Lichen-covered fruit trees here long predate this Bellevue, spanning cookers, eaters, and “rock hard” pears.
The site’s 0.6 acres of garden with many, many thousands of old bricks in walls, arches and outbuildings is entirely special on a scale of grandeur unlikely to ever be repeated again in any 21st-century build.
The 0.6 acres of walled, sloping garden is tended by a robot mower.



Next door, on the larger site, something far more powerful might be called for to tame rampant overgrowth...?
Listed with estate agent Tim Sullivan, Bellevue’s full property offer spans 2.43 acres, with the 1.83 “non-garden” segment currently home to a wooded glen or glade/rain forest that, today, would be hard to get the measure of — bar from the air — such has been the rampant, unchecked growth.
Just about accessible, though, are the old stable block and country outbuildings which did some Pine Pitch service several decades ago. They are now disused, but beguiling perhaps as a project?

There had been two previous, successful planning grants for limited development in this 1.83 acre area (now lapsed) for three mews-like houses and one detached dwelling.
Auctioneer Tim Sullivan guides the entire property at €875,000, reckoning many home hunters who’ll be keen on Bellevue might like to control the full amount of ground.
However, he says he may be prepared to sell in lots if interest comes round more this way.
(Visitors this spring to Bellevue will see a new house under construction, slightly lower down on old Bellevue lands, on a 0.69ac site sold two years ago by an unrelated vendor for a price in low-to-mid €200,000s)

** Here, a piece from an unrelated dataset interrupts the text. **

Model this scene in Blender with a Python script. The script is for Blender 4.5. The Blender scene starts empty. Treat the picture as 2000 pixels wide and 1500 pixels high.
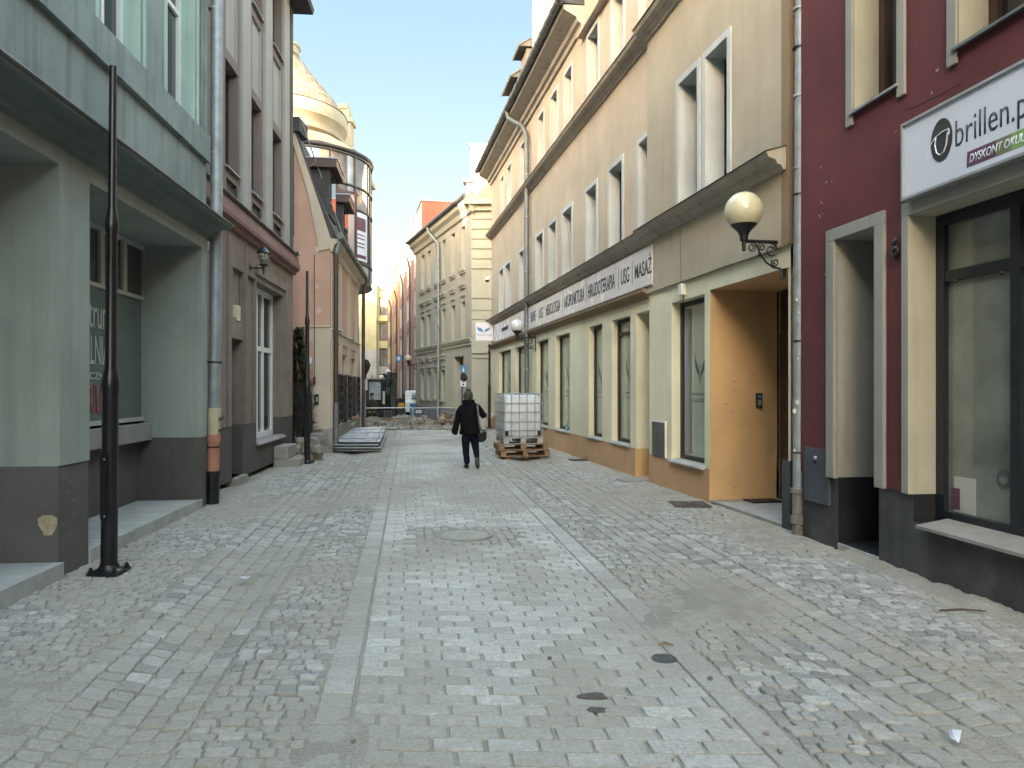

Here, the additional 1.83ac plot with Bellevue “is a great asset and addition to the overall property, either for amenity use or future low density development subject to planning”, says Mr Sullivan.
: A newish slice of old Cork, mixing the old with the new, on an exceptional walled and historic Glenbrook site with luscious and leafy Lee views down to the comings and goings of the cross-river ferry and the boat store now on the Rushbrooke/Carrigaloe side.
Ahoy, even landlubbers welcome at this sale.